Lição de confiança ainda mais necessária em vista do que ocorreu depois: enquanto a Ordem fundada por Santo Elias conhecia novos brilhos e novas glórias, a Cristandade que a acolhera tornava-se presa de um inexorável processo de ruína, que se acelerava no decorrer dos séculos. Até que, em 1917, numa colina de Fátima, Nossa Senhora censurou a decadência, recriminou o mundo pela torrente de pecados em que estava imerso, e anunciou os castigos que haveriam de cair sobre a humanidade, caso esta não se arrependesse e se emendasse de suas faltas. Depois, exprimindo-se com as famosas palavras que guardamos em nossas almas, fez a promessa do Reinado d’Ela: “Por fim, o meu Imaculado Coração triunfará!”
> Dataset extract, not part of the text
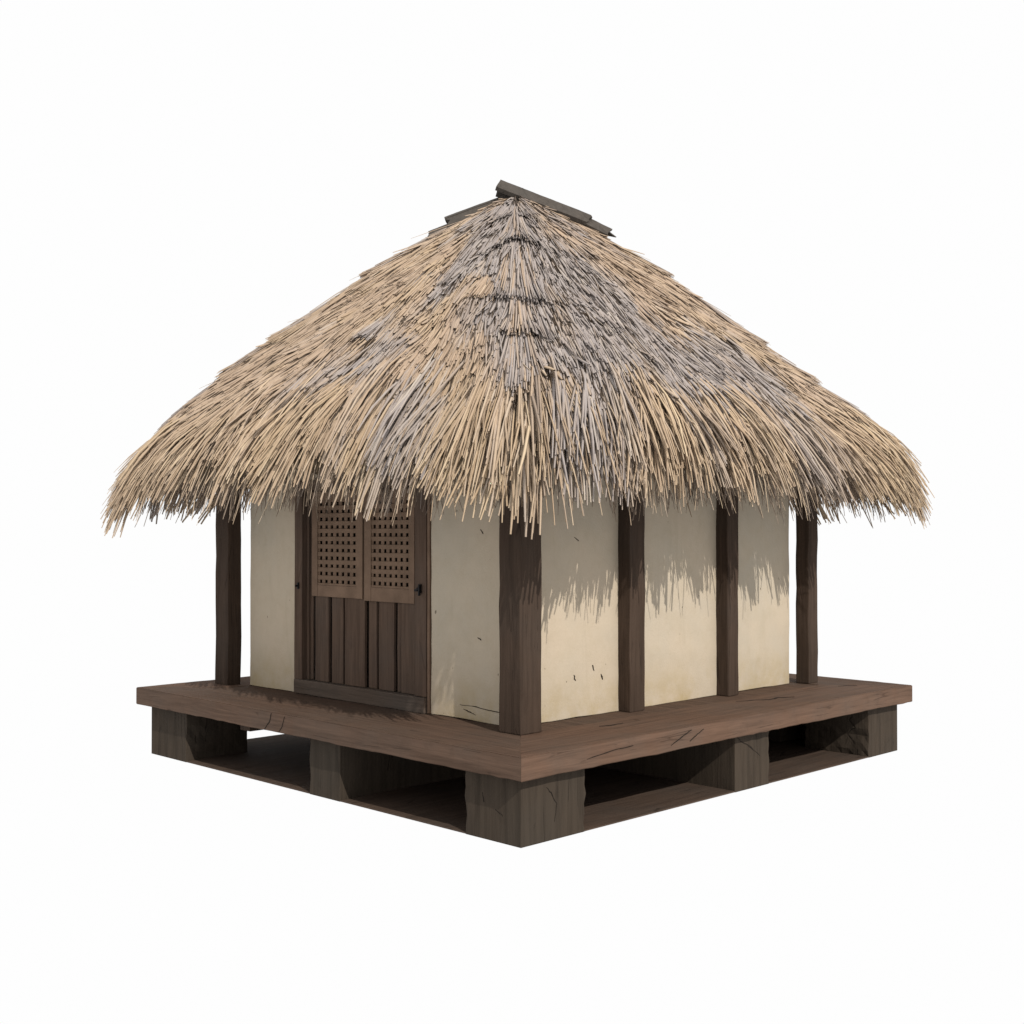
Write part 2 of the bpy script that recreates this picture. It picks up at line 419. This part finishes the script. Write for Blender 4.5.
S = dict(phi=[], l=[], L=[], off=[], lift=[], lat=[], w=[], gray=[], val=[], curl=[], dark=[])
def add(phi, l, L, off, lift, lat, w, gray, val, curl=None, dark=0.0):
    n = len(phi)
    for k_, v in dict(phi=phi, l=l, L=L, off=off, lift=lift, lat=lat, w=w, gray=gray, val=val, curl=(np.zeros(n) if curl is None else curl), dark=dark).items():
        S[k_].append(np.broadcast_to(np.asarray(v, float), (n,)))
D = math.radians
FH = -math.pi / 4
def grayness(phi, l):
    d = np.degrees(angd(phi, FH))
    g_ = np.zeros_like(phi)
    def blob(dc, lc, ds, lsz, amt):
        nonlocal g_
        g_ = g_ + amt * np.exp(-((d - dc) / ds) ** 2 - ((l - lc) / lsz) ** 2)
    blob(0, .5, 60, .55, .75); blob(-8, 1.2, 22, .45, .8); blob(10, 1.5, 25, .5, .5); blob(0, 2.2, 5, .8, .8)
    blob(22, 2.0, 13, .7, .85); blob(13, 2.9, 9, .5, .8); blob(40, 2.6, 12, .5, .8); blob(33, 3.1, 7, .4, .6); blob(-22, 1.7, 8, .3, .8)
    blob(-33, 2.6, 16, .35, .65); blob(-24, 3.3, 9, .35, .6); blob(-50, 3.2, 14, .3, .5); blob(62, 2.2, 14, .9, .5)
    blob(-13, 3.75, 4, .35, 1.0); blob(10, 3.6, 6, .4, .9); blob(-40, 2.0, 10, .2, .5); blob(75, 3, 12, .6, .4)
    far = np.abs(d) > 95
    n = vnoise(phi * 3.5 + 9, l * 1.8, 3) * .6 + vnoise(phi * 9, l * 3.5 + 5, 4) * .4
    g_ = np.where(far, g_ + (n > .55) * .6, g_)
    g_ = g_ + (n - .42) * 1.1
    g_ = np.clip((g_ - .25) / .5, 0, 1)
    return g_ * g_ * (3 - 2 * g_)
def circ(phi, l):
    r = np.interp(l, ls, pr); g_ = 1 / (np.abs(np.cos(phi)) ** PEX + np.abs(np.sin(phi)) ** PEX) ** (1 / PEX)
    return np.maximum(r * g_, .05)

# body: density proportional to area
def scatter(n, top=.02, bottom=.15):
    l = np.sqrt(rng.random(n)) * (LE - bottom) + top
    u = rng.random(n) * 4
    return FH + np.floor(u) * math.pi / 2 + np.arctan((u % 1) * 2 - 1) + math.pi / 4, l
n = 36000
ph_, l = scatter(n)
L_ = rng.uniform(.16, .40, n) * np.clip(.35 + l / 1.6, .4, 1)
L_ = np.minimum(L_, np.maximum(LE - .20 + .22 * (vnoise(ph_ * 14, l * 0 + 2, 31) - .5) + rng.normal(0, .07, n) - l, .08))
dirn = (vnoise(ph_ * 7, l * 3, 8) - .5) * .34
add(ph_, l, L_, rng.uniform(-.030, .004, n), rng.gamma(1.3, .009, n) + .003, dirn + rng.normal(0, .04, n), rng.uniform(.022, .048, n) * np.clip(.6 + l / 5, .6, 1),
    grayness(ph_, l), np.clip(rng.normal(.52, .08, n) + (vnoise(ph_ * 11, l * 4, 6) - .5) * .5, 0, 1), rng.normal(0, .004, n))
n = 10000
ph_, l = scatter(n)
L_ = rng.uniform(.2, .45, n) * np.clip(.35 + l / 1.6, .4, 1)
L_ = np.minimum(L_, np.maximum(LE - .18 + rng.normal(0, .1, n) - l, .08))
add(ph_, l, L_, rng.uniform(-.012, .010, n), rng.gamma(1.5, .010, n) + .004, (vnoise(ph_ * 7, l * 3, 8) - .5) * .34 + rng.normal(0, .06, n), rng.uniform(.013, .023, n),
    grayness(ph_, l), np.clip(rng.normal(.58, .11, n), 0, 1), rng.normal(0, .004, n))
# near-black slivers: shade in the gaps between straws, put into colour
n = 15000
ph_, l = scatter(n)
keep = (vnoise(ph_ * 16, l * 6, 51) + rng.normal(0, .15, n) + .25 * (grayness(ph_, l) - .3)) > .45
ph_, l = ph_[keep], l[keep]; n = len(l)
add(ph_, l, rng.uniform(.06, .20, n), rng.uniform(.000, .014, n), rng.uniform(.0, .016, n), (vnoise(ph_ * 7, l * 3, 8) - .5) * .34 + rng.normal(0, .07, n),
    rng.uniform(.007, .014, n), .5, .1, dark=rng.uniform(.65, 1, n))
n = 420
ph_, l = scatter(n, 1.0, 1.1)
add(ph_, l, rng.uniform(.2, .42, n), .012, .01, (vnoise(ph_ * 7, l * 3, 8) - .5) * .34 + rng.normal(0, .05, n), rng.uniform(.012, .022, n), .5, .1, dark=1.0)
# loose lifted strands that break up the surface
n = 1100
l = np.sqrt(rng.random(n)) * (LE - .2) + .1
u = rng.random(n) * 4; ph_ = FH + np.floor(u) * math.pi / 2 + np.arctan((u % 1) * 2 - 1) + math.pi / 4
add(ph_, l, rng.uniform(.2, .5, n), .005, rng.gamma(2.2, .012, n) + .01, rng.normal(0, .12, n), rng.uniform(.007, .011, n),
    grayness(ph_, l) * .7, rng.uniform(.3, 1, n), rng.normal(0, .01, n))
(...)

E aqui voltamos à consideração daquele vínculo ao qual nos referíamos no início deste artigo: no ápice das aparições em que Nossa Senhora proclama a efetivação de sua realeza, sob a forma do triunfo do seu Coração Imaculado, Ela aparece revestida do traje de sua mais antiga devoção — a do Carmo. E, desse modo, realiza uma síntese entre o historicamente mais remoto, o mais recente — o culto ao Imaculado Coração de Maria — e o futuro glorioso, que é a vitória e o reinado desse mesmo Coração.
Eis várias das razões pelas quais a festa de Nossa Senhora do Carmo nos é muito grata a todos os filhos e devotos da Santíssima Virgem.